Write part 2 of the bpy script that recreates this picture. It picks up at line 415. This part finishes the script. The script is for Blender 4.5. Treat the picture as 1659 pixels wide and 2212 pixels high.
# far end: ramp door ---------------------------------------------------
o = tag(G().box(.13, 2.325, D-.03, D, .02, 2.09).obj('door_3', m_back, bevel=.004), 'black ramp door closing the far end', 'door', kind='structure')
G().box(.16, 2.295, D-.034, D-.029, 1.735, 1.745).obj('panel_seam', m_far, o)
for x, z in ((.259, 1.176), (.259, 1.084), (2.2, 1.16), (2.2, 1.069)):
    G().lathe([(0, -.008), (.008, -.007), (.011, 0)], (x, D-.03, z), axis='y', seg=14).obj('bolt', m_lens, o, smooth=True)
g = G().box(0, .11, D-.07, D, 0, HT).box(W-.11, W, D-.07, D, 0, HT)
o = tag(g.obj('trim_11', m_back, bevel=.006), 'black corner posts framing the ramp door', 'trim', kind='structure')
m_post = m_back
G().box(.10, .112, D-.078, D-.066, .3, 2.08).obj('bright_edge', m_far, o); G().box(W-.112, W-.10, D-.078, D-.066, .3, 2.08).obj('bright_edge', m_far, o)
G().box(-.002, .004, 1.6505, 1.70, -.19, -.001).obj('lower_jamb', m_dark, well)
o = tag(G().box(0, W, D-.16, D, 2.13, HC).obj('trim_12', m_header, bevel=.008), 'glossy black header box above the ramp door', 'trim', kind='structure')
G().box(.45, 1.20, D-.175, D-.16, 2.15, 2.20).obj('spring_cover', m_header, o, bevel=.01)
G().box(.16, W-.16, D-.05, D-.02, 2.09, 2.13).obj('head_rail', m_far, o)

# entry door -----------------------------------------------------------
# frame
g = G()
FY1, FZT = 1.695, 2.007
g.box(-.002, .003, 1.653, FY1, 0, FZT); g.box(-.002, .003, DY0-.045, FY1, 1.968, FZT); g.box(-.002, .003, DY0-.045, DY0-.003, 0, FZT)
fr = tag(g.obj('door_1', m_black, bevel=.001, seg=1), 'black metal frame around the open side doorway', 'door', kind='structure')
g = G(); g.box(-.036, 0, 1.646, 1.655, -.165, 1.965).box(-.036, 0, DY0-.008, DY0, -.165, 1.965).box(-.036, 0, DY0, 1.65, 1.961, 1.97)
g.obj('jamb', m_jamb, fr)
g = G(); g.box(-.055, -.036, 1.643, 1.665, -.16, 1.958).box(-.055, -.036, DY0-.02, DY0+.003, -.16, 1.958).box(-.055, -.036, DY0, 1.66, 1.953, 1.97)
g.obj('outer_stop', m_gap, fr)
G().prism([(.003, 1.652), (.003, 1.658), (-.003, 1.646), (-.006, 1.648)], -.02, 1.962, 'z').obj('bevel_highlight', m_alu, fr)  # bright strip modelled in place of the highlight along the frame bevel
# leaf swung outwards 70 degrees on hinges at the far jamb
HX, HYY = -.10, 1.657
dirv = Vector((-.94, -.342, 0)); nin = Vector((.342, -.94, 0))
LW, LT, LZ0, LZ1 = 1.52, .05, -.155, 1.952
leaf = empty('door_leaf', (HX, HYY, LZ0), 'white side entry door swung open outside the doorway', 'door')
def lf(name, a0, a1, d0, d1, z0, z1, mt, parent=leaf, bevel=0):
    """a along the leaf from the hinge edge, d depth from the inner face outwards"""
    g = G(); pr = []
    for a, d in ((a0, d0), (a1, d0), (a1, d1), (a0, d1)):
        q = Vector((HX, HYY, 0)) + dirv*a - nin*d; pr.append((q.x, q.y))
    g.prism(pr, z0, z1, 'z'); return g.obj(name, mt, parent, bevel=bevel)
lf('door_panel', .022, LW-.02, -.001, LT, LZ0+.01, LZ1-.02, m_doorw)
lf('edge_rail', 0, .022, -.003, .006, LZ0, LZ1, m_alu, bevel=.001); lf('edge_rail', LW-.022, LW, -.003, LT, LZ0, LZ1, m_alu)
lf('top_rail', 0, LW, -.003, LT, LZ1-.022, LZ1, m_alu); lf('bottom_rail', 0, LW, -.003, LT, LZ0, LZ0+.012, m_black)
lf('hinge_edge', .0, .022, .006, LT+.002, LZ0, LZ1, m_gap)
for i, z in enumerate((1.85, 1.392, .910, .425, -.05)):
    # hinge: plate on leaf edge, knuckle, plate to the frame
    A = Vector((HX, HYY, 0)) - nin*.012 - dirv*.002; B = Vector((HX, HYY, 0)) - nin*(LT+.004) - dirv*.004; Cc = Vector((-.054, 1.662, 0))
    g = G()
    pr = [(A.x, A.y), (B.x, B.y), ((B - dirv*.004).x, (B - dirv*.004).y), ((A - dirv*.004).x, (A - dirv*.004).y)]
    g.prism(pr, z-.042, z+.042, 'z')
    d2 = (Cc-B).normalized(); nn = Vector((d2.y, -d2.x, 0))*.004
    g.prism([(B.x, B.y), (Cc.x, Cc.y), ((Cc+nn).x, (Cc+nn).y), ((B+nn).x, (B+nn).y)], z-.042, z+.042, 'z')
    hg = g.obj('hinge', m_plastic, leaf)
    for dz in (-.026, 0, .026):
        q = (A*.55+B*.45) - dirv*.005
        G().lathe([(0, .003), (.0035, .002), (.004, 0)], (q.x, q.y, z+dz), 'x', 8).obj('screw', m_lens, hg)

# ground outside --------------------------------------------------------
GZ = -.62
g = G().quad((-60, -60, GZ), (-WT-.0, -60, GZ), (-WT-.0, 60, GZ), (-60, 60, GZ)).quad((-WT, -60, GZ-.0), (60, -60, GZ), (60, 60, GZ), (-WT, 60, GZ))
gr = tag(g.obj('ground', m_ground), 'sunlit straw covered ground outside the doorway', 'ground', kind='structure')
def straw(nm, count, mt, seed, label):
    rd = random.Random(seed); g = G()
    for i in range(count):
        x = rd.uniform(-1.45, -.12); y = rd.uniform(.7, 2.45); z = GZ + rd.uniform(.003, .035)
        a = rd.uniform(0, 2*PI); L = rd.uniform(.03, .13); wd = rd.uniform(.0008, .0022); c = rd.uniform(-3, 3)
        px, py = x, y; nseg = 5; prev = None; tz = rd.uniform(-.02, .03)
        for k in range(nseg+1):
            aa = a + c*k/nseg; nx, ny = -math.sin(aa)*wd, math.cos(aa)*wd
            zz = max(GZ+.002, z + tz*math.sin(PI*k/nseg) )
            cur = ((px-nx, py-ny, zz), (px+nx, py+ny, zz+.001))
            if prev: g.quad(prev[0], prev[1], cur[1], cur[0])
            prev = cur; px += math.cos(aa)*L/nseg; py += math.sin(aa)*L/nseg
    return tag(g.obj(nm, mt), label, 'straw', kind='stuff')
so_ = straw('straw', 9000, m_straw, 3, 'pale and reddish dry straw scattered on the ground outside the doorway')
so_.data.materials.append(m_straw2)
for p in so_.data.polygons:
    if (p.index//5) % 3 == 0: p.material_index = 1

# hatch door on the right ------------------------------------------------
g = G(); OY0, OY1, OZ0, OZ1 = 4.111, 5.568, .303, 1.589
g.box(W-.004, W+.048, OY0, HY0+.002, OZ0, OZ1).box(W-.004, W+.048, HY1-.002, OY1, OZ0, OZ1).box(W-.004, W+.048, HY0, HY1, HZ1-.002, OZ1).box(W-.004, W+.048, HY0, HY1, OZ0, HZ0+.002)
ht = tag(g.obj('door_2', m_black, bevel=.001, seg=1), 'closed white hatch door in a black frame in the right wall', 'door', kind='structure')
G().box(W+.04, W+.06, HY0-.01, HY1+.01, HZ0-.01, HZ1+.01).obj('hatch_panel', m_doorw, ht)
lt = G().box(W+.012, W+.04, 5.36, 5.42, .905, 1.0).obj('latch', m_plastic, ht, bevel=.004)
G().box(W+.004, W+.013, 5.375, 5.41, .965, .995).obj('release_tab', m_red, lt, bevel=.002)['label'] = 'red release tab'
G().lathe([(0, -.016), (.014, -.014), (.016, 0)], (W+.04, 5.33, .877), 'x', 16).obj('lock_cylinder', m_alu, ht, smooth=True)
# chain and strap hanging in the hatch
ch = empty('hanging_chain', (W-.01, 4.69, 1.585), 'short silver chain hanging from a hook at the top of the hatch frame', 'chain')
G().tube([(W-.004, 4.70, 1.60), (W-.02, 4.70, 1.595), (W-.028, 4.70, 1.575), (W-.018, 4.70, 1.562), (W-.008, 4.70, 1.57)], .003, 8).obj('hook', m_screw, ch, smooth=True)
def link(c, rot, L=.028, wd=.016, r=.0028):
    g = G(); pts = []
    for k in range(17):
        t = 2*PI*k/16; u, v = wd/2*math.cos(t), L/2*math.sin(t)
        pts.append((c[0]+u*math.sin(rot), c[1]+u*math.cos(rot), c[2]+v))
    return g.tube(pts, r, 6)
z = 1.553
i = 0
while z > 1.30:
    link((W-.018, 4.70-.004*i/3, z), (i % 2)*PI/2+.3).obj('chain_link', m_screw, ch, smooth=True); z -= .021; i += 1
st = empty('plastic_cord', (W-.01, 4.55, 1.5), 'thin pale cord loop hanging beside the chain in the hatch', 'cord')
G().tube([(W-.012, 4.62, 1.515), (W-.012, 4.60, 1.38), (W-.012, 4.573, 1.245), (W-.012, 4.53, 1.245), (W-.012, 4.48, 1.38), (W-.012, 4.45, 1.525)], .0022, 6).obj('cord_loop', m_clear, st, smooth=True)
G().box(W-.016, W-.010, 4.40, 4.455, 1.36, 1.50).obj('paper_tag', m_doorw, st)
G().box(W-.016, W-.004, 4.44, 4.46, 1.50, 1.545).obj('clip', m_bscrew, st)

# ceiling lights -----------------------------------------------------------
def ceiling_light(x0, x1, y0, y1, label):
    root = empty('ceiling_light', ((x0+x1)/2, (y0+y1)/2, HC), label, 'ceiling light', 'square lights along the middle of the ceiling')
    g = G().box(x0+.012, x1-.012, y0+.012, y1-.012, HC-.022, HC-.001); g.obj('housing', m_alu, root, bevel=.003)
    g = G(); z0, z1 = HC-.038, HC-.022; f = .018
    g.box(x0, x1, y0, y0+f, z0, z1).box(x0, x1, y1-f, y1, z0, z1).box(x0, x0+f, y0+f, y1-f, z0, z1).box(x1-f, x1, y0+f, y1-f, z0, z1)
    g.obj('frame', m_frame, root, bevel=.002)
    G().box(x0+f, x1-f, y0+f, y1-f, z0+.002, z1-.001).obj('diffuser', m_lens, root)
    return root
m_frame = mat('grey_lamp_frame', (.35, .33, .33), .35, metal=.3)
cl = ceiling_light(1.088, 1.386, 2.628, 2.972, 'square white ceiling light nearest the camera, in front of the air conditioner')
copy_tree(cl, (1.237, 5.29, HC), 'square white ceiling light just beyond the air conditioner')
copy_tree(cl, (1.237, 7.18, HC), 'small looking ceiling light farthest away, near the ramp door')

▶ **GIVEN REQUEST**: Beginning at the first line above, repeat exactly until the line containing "2.13).obj('head_rail', m_far, o)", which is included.

▶ **OUTPUT FOR THIS EXERCISE**:
Write part 2 of the bpy script that recreates this picture. It picks up at line 415. This part finishes the script. The script is for Blender 4.5. Treat the picture as 1659 pixels wide and 2212 pixels high.
# far end: ramp door ---------------------------------------------------
o = tag(G().box(.13, 2.325, D-.03, D, .02, 2.09).obj('door_3', m_back, bevel=.004), 'black ramp door closing the far end', 'door', kind='structure')
G().box(.16, 2.295, D-.034, D-.029, 1.735, 1.745).obj('panel_seam', m_far, o)
for x, z in ((.259, 1.176), (.259, 1.084), (2.2, 1.16), (2.2, 1.069)):
    G().lathe([(0, -.008), (.008, -.007), (.011, 0)], (x, D-.03, z), axis='y', seg=14).obj('bolt', m_lens, o, smooth=True)
g = G().box(0, .11, D-.07, D, 0, HT).box(W-.11, W, D-.07, D, 0, HT)
o = tag(g.obj('trim_11', m_back, bevel=.006), 'black corner posts framing the ramp door', 'trim', kind='structure')
m_post = m_back
G().box(.10, .112, D-.078, D-.066, .3, 2.08).obj('bright_edge', m_far, o); G().box(W-.112, W-.10, D-.078, D-.066, .3, 2.08).obj('bright_edge', m_far, o)
G().box(-.002, .004, 1.6505, 1.70, -.19, -.001).obj('lower_jamb', m_dark, well)
o = tag(G().box(0, W, D-.16, D, 2.13, HC).obj('trim_12', m_header, bevel=.008), 'glossy black header box above the ramp door', 'trim', kind='structure')
G().box(.45, 1.20, D-.175, D-.16, 2.15, 2.20).obj('spring_cover', m_header, o, bevel=.01)
G().box(.16, W-.16, D-.05, D-.02, 2.09, 2.13).obj('head_rail', m_far, o)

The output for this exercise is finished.